When not in classes and doing research, Baratta works for Information Technology Services as technology consultant administrator and is Web manager for the Data Analysis and Social Inquiry Lab (DASIL). She also mentors math and computer science classes.

Baratta spent last summer at Google, where she was invited to intern after presenting research at the Grace Hopper Celebration of Women in Computing. She has already accepted an internship next summer at Microsoft.

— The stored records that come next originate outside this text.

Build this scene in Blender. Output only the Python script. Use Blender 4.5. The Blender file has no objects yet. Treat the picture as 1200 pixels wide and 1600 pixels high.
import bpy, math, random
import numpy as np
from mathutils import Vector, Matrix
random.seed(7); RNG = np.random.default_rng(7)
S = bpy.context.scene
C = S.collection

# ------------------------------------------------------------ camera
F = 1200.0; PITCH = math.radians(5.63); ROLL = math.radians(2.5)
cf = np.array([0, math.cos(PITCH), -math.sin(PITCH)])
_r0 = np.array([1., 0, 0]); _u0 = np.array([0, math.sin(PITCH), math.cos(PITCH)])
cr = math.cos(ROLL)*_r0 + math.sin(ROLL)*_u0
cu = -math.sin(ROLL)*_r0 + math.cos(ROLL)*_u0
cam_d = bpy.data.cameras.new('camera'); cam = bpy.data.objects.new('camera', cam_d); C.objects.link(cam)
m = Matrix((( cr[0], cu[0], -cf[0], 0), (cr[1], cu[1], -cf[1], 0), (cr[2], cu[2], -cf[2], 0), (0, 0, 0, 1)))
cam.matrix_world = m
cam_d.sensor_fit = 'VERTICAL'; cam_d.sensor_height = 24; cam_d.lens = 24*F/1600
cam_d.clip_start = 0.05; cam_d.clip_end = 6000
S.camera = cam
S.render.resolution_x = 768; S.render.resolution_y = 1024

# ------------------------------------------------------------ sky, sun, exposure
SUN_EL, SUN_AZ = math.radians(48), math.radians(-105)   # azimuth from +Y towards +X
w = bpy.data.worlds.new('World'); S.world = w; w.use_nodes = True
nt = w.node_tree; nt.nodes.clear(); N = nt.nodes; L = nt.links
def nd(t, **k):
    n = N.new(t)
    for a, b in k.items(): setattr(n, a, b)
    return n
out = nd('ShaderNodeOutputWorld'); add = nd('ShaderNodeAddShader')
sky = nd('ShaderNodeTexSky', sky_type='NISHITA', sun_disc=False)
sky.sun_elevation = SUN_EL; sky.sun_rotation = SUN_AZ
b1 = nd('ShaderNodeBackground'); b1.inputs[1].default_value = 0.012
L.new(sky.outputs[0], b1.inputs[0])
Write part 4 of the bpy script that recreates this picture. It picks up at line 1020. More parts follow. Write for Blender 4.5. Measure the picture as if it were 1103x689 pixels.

Even if an attractive job offer in industry comes her way, she says she’ll opt for grad school. “I like research. I want to get a Ph.D. in machine learning, specifically,” Baratta says, adding, “I don’t know enough yet for what I really want to do.”

Finding Her Passion

Her goal is to work in an organization using data science research and computer science methods to stop human trafficking and other crimes. “There’s a lot of research in computer science that’s really exciting and could be applied to solving these things educationally or through tracking and response,” she says.

In addition to everything else she does, Baratta is a responder with Grinnell Advocates, and she manages the Stonewall Resource Center that supports LGBTQ communities. Her schedule demands good time management. “I go to bed at 10:30 every night and get up at 8:00,” Baratta says. “I know where I’m going to be and what the plan is.

“I wasn’t like this in high school,” she says, “but I mean, once you find something you’re passionate about, it’s kind of easy to have energy behind it.”

 

Toby Baratta ’17, from Boca Raton, Fla., is a double major in computer science and political science with a concentration in statistics.